Другого такого примера я не знаю ни в русской, ни в мировой поэзии.

Генделев не принадлежит Израилю – зато Израиль принадлежит ему по праву завоевателя.

Израиль с козырным тузом Иерусалима в руках стал первым пространством, распахнувшим перед Генделевым другое измерение времени.

Второе открыла война, первая Ливанская… По ее следам начали пасьянсом раскладываться территории, не колонизированные ни русским штыком, ни русским пером: Междуречье с приложением штабной карты рая, Тигр, Сидон, Вавилон, Дамур…

Нет, не историческая и даже не доисторическая родина, вообще – не история, но: околоплодные воды, в которых эмбрион истории вызревает, чтобы потом с ней умереть: «Отхлыньте каменные воды от ледяных брегов реки где бывшие сидят народы посмертно свесив языки».

Из похода на ту сторону реки (Литани, времени – все равно) в качестве боевого трофея, как добытую в бою полонянку, Генделев вывез главную достопримечательность и гордость здешних мест – Бога. Он же Элохим, он же Адонай, он же Аллах, короче: Господь.

И с Ним Генделев больше не расстается.

Что это? Вера? – прочерк. Атеизм? – дешевка. Богоборчество? Не в счет: XIX век, романтики – безграмотно. Уместнее прочего формула Борхеса: «Я в Бога не верю, но очень им интересуюсь».

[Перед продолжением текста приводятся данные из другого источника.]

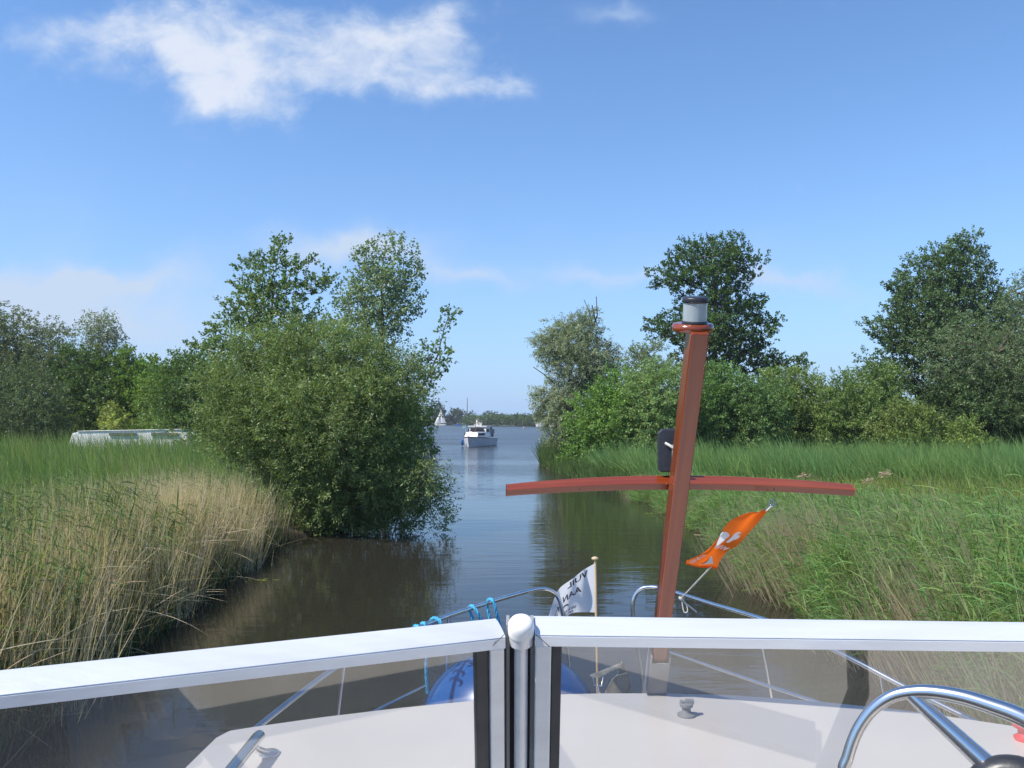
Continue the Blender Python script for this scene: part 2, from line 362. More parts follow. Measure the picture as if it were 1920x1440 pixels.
# ------------------------------------------------------------ foliage
def rand_unit(n):
    v = rng.normal(size=(n, 3)); return v/np.linalg.norm(v, axis=1, keepdims=True)
def leaf_arrays(pos, direc, size, aspect, cols):
    n = len(pos); d = direc/np.linalg.norm(direc, axis=1, keepdims=True)
    s = np.cross(d, rand_unit(n)); s /= np.linalg.norm(s, axis=1, keepdims=True)+1e-9
    L = (size*rng.uniform(.7, 1.3, n))[:, None]; w = L*aspect
    V = np.stack([pos, pos+d*L*.45+s*w*.5, pos+d*L, pos+d*L*.45-s*w*.5], 1).reshape(-1, 3)
    Fq = np.arange(n*4).reshape(-1, 4); C = np.repeat(cols, 4, axis=0)
    return V, Fq, C
def in_poly(pts, poly):
    x, y = pts[:, 0], pts[:, 1]; ins = np.zeros(len(pts), bool); n = len(poly); dist = np.full(len(pts), 1e9)
    for i in range(n):
        x1, y1 = poly[i]; x2, y2 = poly[(i+1) % n]
        c = ((y1 > y) != (y2 > y)) & (x < (x2-x1)*(y-y1)/(y2-y1+1e-12)+x1); ins ^= c
        dx, dy = x2-x1, y2-y1; t = np.clip(((x-x1)*dx+(y-y1)*dy)/(dx*dx+dy*dy+1e-9), 0, 1)
        dist = np.minimum(dist, np.hypot(x-x1-t*dx, y-y1-t*dy))
    return ins, dist
def palette(n, base, var=.25, warm=.1):
    b = np.array(base); k = rng.uniform(1-var, 1+var, (n, 1)); c = b*k
    c[:, 0] *= 1+rng.uniform(-warm, warm*2, n); return c
def tubes_np(segs, n=5):
    """segs list of (p0,p1,r0,r1) -> arrays"""
    if not segs: return np.zeros((0, 3)), np.zeros((0, 4), int)
    A = np.array([s[0] for s in segs]); B = np.array([s[1] for s in segs]); r0 = np.array([s[2] for s in segs]); r1 = np.array([s[3] for s in segs])
    t = B-A; t /= np.linalg.norm(t, axis=1, keepdims=True)+1e-9
    ref = np.where(np.abs(t[:, 2:3]) < .9, np.array([[0, 0, 1.]]), np.array([[1., 0, 0]])); u = np.cross(t, ref); u /= np.linalg.norm(u, axis=1, keepdims=True); w = np.cross(t, u)
    V = []
    for P0, r in ((A, r0), (B, r1)):
        for j in range(n):
            a = 2*math.pi*j/n; V.append(P0+(u*math.cos(a)+w*math.sin(a))*r[:, None])
    V = np.stack(V, 1); k = len(segs); base = np.arange(k)[:, None]*(2*n)
    Fq = np.concatenate([np.concatenate([base+j, base+(j+1) % n, base+n+(j+1) % n, base+n+j], 1) for j in range(n)])
    return V.reshape(-1, 3), Fq
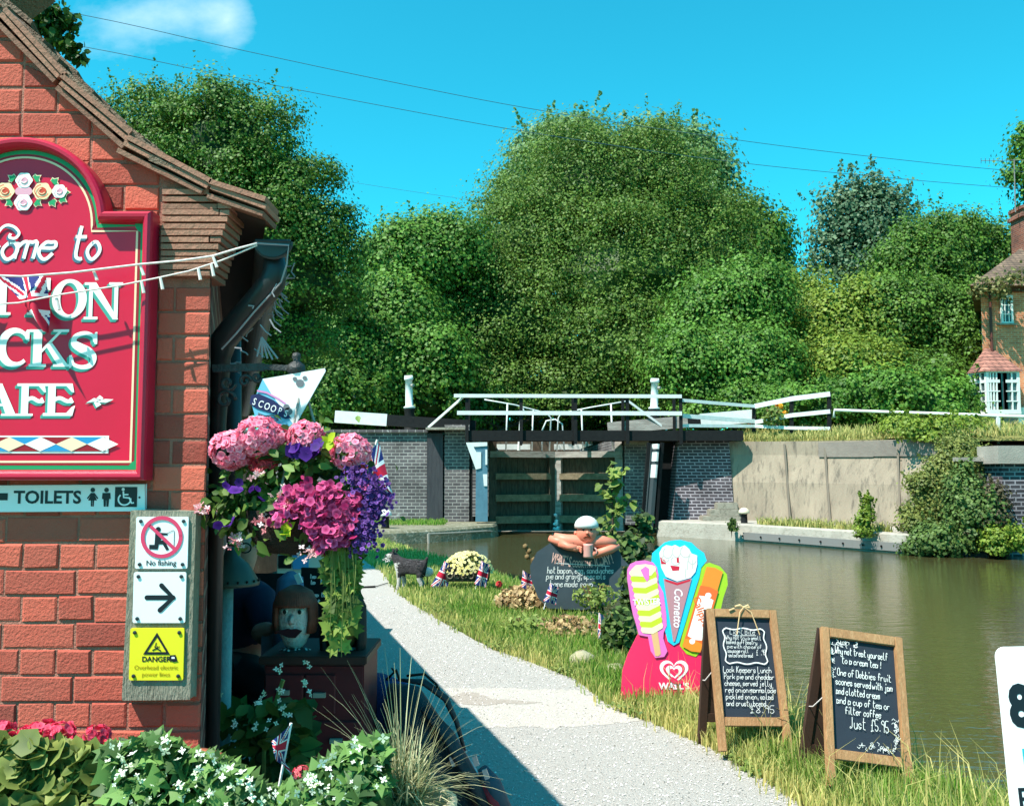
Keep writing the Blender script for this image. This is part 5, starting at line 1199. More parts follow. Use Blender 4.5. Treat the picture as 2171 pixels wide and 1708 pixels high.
# backpack leaning at the path edge
KY = 4.15
t = thing('backpack', 'large black backpack with red pocket leaning beside the gravel path', 'backpack', (V(930, 1708, KY).x, KY, 0))
BP = mat('black_nylon', c(30, 30, 36), .6, c(44, 44, 54), 8, .8, .5, 24)
def pv(x, y, Y=KY): return tuple(V(x, y, Y))
mb = MB(); mb.tube([pv(830, 1455, KY + .2), pv(855, 1480, KY + .1), pv(885, 1560), pv(925, 1660), pv(950, 1760), pv(960, 1900)], [.02, .09, .13, .16, .17, .14], 14, flat=.9); mb.build('sack', BP, t, True, True)
mb = MB(); mb.tube([pv(845, 1440), pv(900, 1446), pv(945, 1480), pv(968, 1530), pv(985, 1590)], [.012, .03, .03, .022, .015], 8, flat=.5); mb.tube([pv(900, 1500, KY - .05), pv(950, 1560, KY - .1), pv(1000, 1650, KY - .1), pv(1035, 1720, KY - .1)], [.03, .045, .045, .03], 10, flat=.5); mb.build('shoulder_strap', BP, t, True, True)
mb = MB(); mb.tube([pv(862, 1432), pv(900, 1428), pv(925, 1450), pv(935, 1470)], .006, 6); mb.tube([pv(830, 1385 + 30), pv(838, 1405 + 20), pv(832, 1418)], .004, 6); mb.build('haul_loop', BLK, t, True, True)
mb = MB(); mb.tube([pv(985, 1600, KY - .05), pv(1010, 1640, KY - .05), pv(1035, 1700, KY - .05)], .012, 6); mb.build('frame_rod', mat('silver', c(170, 172, 178), .35, metal=.6), t, True, True)
mb = MB(); mb.tube([pv(1020, 1632, KY - .02), pv(1042, 1665, KY - .02), pv(1066, 1720, KY - .02)], [.05, .075, .07], 10, flat=.6); mb.build('side_pocket', mat('grey_nylon', c(64, 68, 82), .7), t, True, True)
mb = MB(); mb.tube([pv(1022, 1662, KY - .06), pv(1046, 1700, KY - .06), pv(1075, 1760, KY - .06)], [.028, .05, .05], 10, flat=.6); rp_ = mb.build('red_pocket', mat('red_nylon', c(176, 30, 40), .7), t, True, True)
for x, y in ((1008, 1612), (1030, 1640), (960, 1612)): 
    mb = MB(); mb.box(pv(x, y, KY - .12), (.02, .015, .04), (0, R(-20), 0)); mb.build('buckle', mat('silver', c(170, 172, 178)), rp_, True)
t = thing('blue_holdall', 'blue cloth bag slumped behind the black backpack at the path edge', 'bag', (V(810, 1440, 4.6).x, 4.6, 0))
mb = MB(); mb.tube([pv(775, 1480, 4.6), pv(800, 1470, 4.6), pv(835, 1490, 4.5), pv(850, 1560, 4.4)], [.06, .1, .12, .12], 12); mb.build('bag_body', mat('blue_cloth', c(34, 66, 120), .9, c(24, 48, 90), 7, .8, .6, 14), t, True, True)
mb = MB(); mb.tube([pv(820, 1440, 4.5), pv(840, 1420, 4.5), pv(850, 1450, 4.5)], .008, 6); mb.build('strap', BLK, t, True, True)

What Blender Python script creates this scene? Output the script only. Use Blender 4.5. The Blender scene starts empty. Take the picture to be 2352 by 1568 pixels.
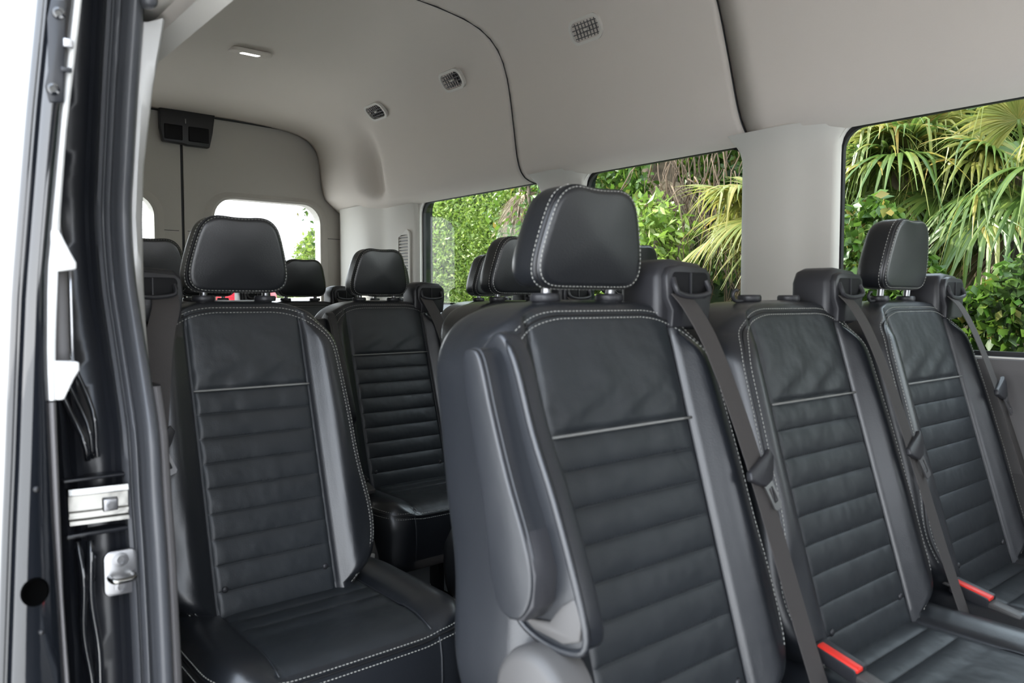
import bpy, math, random
import numpy as np
from mathutils import Vector
from mathutils.geometry import tessellate_polygon
random.seed(7); rng = np.random.default_rng(7)
PI = math.pi
S = bpy.context.scene
COL = S.collection

# ---------------------------------------------------------------- camera
cam = bpy.data.cameras.new('camera'); cam.lens = 1783.0/2352*36; cam.sensor_width = 36; cam.clip_start = 0.02
co = bpy.data.objects.new('camera', cam); COL.objects.link(co)
co.location = (0, -1.17, 1.0)
YAW = math.radians(39.4); PIT = -math.atan(94/1783)
fwd = Vector((-math.cos(YAW)*math.cos(PIT), math.sin(YAW)*math.cos(PIT), math.sin(PIT)))
co.rotation_euler = fwd.to_track_quat('-Z', 'Y').to_euler()
cam.dof.use_dof = True; cam.dof.focus_distance = 3.2; cam.dof.aperture_fstop = 7.0
S.camera = co
# ---------------------------------------------------------------- world, sun, exposure
w = bpy.data.worlds.new('sky'); S.world = w; w.use_nodes = True
nt = w.node_tree; nt.nodes.clear()
wo = nt.nodes.new('ShaderNodeOutputWorld'); bg = nt.nodes.new('ShaderNodeBackground')
tc = nt.nodes.new('ShaderNodeTexCoord'); sx = nt.nodes.new('ShaderNodeSeparateXYZ'); cr = nt.nodes.new('ShaderNodeValToRGB')
nt.links.new(tc.outputs['Generated'], sx.inputs[0]); nt.links.new(sx.outputs['Z'], cr.inputs[0])
cr.color_ramp.elements[0].position = 0.0; cr.color_ramp.elements[0].color = (0.93, 0.95, 0.97, 1)
cr.color_ramp.elements[1].position = 0.6; cr.color_ramp.elements[1].color = (0.72, 0.82, 0.97, 1)
nt.links.new(cr.outputs[0], bg.inputs['Color']); bg.inputs['Strength'].default_value = 2.2
nt.links.new(bg.outputs[0], wo.inputs[0])
sun = bpy.data.lights.new('sun', 'SUN'); sun.energy = 4.0; sun.angle = 0.02; sun.color = (1, .95, .86)
so = bpy.data.objects.new('sun', sun); COL.objects.link(so)
so.rotation_euler = Vector((-.90, -.33, .72)).to_track_quat('Z', 'Y').to_euler()
S.view_settings.view_transform = 'Standard'; S.view_settings.look = 'None'
S.view_settings.gamma = 1; S.view_settings.exposure = 1.72; S.view_settings.use_curve_mapping = False
S.cycles.max_bounces = 10; S.cycles.diffuse_bounces = 6; S.cycles.transparent_max_bounces = 12
S.cycles.use_denoising = True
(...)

В пересчете на Генделева необходимо уточнение: «только им интересуюсь». Он – не лирический герой, не – Боже упаси! – alter ego, не сотрапезник в диалоге, не божественное «ты», собеседующее с человеческим «я», не «мать всех метафор» или «отец всех тропов», как выразились бы арабы на своем шербетном поэтическом щебете. Нет, Он – оппонент, противник, соперник.

У Генделева такое же сопротивление поэтике Вседержителя, как поэтике Бродского, Пастернака, а напоследок – и Мандельштама. Только еще более неукротимое и жестоковыйное, пропорционально мощи и популярности творца.

«…И сказал Бог: да будет свет. И стал свет. И увидел Бог, что свет хорош».

Вот вам не «Бродский, хуй уродский» (всегда коробило), – тут такой фаллос, что похлеще всякого логоса.

Верно и обратное: «И отделил Бог свет от тьмы и увидел Бог, что это хорошо».

А Генделев в ответ: нет, не хорошо, потому что не получилось, потому что: «тьма это тьма а не где-то заблудший огонь повтори: не свет не отсутствие света и не ожиданье зари».